---------- Information supplied ----------

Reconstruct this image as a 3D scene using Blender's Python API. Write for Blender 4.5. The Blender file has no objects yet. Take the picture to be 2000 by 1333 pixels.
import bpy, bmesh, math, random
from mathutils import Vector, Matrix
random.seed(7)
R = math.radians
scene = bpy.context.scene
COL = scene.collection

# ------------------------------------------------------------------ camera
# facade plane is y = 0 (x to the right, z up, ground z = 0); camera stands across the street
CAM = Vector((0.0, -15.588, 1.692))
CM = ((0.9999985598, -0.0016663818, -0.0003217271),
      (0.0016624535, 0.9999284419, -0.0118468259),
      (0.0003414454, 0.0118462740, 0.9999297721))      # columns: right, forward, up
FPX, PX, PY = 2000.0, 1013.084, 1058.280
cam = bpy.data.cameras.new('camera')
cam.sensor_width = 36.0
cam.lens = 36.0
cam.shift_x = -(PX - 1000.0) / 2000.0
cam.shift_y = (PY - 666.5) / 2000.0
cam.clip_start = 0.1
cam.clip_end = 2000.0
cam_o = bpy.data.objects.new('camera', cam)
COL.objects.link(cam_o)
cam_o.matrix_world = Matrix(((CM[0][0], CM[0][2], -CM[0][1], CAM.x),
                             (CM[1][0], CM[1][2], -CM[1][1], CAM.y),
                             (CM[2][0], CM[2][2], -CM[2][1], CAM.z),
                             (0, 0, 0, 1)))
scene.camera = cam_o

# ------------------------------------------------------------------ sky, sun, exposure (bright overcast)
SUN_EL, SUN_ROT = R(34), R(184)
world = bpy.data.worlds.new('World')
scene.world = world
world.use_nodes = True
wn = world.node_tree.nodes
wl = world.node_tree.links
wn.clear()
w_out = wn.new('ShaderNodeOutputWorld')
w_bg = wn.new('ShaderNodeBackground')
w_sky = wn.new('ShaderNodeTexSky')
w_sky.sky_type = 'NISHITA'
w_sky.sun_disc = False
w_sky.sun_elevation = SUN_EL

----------

■ Written instruction
Write out exactly, please, the lines beginning at the start of the material and ending with the line that holds "scene.camera = cam_o", both included.

■ Task output
Reconstruct this image as a 3D scene using Blender's Python API. Write for Blender 4.5. The Blender file has no objects yet. Take the picture to be 2000 by 1333 pixels.
import bpy, bmesh, math, random
from mathutils import Vector, Matrix
random.seed(7)
R = math.radians
scene = bpy.context.scene
COL = scene.collection

# ------------------------------------------------------------------ camera
# facade plane is y = 0 (x to the right, z up, ground z = 0); camera stands across the street
CAM = Vector((0.0, -15.588, 1.692))
CM = ((0.9999985598, -0.0016663818, -0.0003217271),
      (0.0016624535, 0.9999284419, -0.0118468259),
      (0.0003414454, 0.0118462740, 0.9999297721))      # columns: right, forward, up
FPX, PX, PY = 2000.0, 1013.084, 1058.280
cam = bpy.data.cameras.new('camera')
cam.sensor_width = 36.0
cam.lens = 36.0
cam.shift_x = -(PX - 1000.0) / 2000.0
cam.shift_y = (PY - 666.5) / 2000.0
cam.clip_start = 0.1
cam.clip_end = 2000.0
cam_o = bpy.data.objects.new('camera', cam)
COL.objects.link(cam_o)
cam_o.matrix_world = Matrix(((CM[0][0], CM[0][2], -CM[0][1], CAM.x),
                             (CM[1][0], CM[1][2], -CM[1][1], CAM.y),
                             (CM[2][0], CM[2][2], -CM[2][1], CAM.z),
                             (0, 0, 0, 1)))
scene.camera = cam_o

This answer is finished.